Please do not expose anyone to subliminal audio without their consent. You don’t have the right to violate someone’s mind to prove a pet theory, especially when the “placebo” argument itself is very shaky, and dare I say it — a self-fulfilling prophecy.
The subconscious mind seeks to find homeostasis. It has to — given the fact that one of its core goals is ensuring your survival. A subconscious mind in flux from some kind of stimuli, like subliminals, believes it’s in danger, as these new radical ideas could potentially lead to you getting hurt. So, it throws up the reconciliation responses — depression, anger, fatigue, fear.
This is where the CONSCIOUS mind kicks in, and why we recommend so hard to take action. As you take action that are line with the subliminal’s Goals, you’re telling the subconscious that the new ideas are okay, and you aren’t gonna die from acting on them. You are reinforcing the beliefs, and solidifying they as reality.
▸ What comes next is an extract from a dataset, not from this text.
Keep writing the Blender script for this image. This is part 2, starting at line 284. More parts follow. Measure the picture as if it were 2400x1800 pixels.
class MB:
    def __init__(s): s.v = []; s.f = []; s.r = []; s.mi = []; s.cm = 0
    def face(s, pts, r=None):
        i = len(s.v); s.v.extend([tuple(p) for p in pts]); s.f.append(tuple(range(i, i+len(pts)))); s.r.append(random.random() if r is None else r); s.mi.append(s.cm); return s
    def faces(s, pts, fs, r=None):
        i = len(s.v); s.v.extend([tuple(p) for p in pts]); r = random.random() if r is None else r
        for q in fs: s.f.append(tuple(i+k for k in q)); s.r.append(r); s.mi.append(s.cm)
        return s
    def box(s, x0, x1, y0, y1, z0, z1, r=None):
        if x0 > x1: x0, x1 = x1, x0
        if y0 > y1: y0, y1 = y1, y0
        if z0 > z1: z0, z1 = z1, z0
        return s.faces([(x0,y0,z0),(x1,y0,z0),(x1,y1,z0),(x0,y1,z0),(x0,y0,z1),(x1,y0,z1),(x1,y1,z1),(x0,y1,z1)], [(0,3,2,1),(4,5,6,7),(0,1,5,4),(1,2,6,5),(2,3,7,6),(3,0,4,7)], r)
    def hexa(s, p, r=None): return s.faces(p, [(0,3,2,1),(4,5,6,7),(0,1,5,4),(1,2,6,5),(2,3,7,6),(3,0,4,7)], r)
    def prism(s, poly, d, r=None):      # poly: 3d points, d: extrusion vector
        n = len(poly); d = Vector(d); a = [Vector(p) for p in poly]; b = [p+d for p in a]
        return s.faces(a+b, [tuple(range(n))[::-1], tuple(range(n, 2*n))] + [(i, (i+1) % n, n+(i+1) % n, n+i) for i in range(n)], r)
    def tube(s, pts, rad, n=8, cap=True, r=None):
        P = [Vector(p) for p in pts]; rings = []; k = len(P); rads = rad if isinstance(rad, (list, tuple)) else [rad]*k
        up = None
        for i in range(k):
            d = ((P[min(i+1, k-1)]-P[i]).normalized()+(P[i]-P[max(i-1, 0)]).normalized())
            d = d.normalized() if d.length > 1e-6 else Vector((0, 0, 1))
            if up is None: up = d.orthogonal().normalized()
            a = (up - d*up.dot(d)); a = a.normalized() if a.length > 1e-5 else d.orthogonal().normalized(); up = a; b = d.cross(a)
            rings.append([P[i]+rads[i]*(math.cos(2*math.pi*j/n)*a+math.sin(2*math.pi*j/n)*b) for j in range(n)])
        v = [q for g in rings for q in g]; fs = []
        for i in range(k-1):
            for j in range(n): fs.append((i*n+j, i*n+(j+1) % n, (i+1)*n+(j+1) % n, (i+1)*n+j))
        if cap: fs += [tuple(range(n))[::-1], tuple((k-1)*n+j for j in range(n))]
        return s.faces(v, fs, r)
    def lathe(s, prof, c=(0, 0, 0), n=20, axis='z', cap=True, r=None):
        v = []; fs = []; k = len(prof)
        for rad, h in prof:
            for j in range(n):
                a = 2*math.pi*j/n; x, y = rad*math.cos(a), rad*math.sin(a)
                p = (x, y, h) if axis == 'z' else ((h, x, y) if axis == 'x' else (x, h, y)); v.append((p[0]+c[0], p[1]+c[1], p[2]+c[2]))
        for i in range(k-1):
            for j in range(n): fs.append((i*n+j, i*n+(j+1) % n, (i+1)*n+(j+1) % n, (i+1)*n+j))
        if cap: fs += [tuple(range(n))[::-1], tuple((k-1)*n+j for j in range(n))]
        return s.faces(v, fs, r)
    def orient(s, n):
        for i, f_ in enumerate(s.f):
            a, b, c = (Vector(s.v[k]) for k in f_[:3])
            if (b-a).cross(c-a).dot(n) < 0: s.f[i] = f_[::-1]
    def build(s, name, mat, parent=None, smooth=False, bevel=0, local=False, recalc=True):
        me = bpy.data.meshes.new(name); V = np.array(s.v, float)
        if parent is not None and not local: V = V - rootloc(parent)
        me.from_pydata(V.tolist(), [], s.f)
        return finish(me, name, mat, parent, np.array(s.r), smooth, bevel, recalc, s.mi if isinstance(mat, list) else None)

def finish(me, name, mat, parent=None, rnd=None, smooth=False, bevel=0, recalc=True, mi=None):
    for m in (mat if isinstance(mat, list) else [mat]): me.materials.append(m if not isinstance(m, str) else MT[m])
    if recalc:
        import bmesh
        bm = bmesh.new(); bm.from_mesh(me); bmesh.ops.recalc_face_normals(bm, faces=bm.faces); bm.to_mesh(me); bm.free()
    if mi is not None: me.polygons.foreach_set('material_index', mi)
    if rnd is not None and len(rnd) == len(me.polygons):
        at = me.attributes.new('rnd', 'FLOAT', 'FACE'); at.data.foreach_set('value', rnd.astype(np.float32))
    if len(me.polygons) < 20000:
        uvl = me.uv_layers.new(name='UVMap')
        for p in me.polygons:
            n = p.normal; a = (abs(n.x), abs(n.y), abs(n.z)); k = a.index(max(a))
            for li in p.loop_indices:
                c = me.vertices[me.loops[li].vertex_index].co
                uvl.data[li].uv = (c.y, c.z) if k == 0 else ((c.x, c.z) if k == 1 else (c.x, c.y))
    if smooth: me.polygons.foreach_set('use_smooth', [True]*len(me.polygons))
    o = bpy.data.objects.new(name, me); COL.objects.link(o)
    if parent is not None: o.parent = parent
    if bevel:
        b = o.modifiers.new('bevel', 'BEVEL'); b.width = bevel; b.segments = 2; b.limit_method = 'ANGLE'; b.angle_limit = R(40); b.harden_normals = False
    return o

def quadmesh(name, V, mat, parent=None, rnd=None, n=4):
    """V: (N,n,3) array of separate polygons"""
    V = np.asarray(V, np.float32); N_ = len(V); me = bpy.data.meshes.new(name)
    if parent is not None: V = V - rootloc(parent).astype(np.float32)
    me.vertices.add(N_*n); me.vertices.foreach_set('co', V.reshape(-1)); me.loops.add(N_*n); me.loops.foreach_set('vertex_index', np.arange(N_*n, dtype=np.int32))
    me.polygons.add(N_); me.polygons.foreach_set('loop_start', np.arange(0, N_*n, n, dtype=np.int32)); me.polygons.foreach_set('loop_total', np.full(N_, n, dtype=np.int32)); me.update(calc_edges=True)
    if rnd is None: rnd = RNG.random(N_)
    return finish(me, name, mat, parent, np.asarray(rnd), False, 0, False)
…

The examples you posted are a bit misleading. The subconscious mind just can’t override the conscious mind and it’s critical gate. If it could, my job would be A LOT easier. In all of the examples you posted, you simply recurved a strong subconscious urge and acted, albeit begrudgingly.
Now, don’t take this personally, but…
Sitting back on your laurels doing nothing but “watching for results” will most certainly result in inconsistent results that seem to fade. You start a new subliminal, it does its magic, and then you begin to say, “well what if it’s all placebo?” And you start looking for ways to discount what happened, like the lack of “scientific evidence.” And then, the subconscious makes THAT reality real instead of the one you wanted.
To be quite candid — it’s obnoxious to suggest that all the people receiving benefits are all experiencing a long-term collective placebo.
If you want more evidence, wait for the experimentals that @Fire and myself are working on. These should improve the validity of ultrasonic subliminals.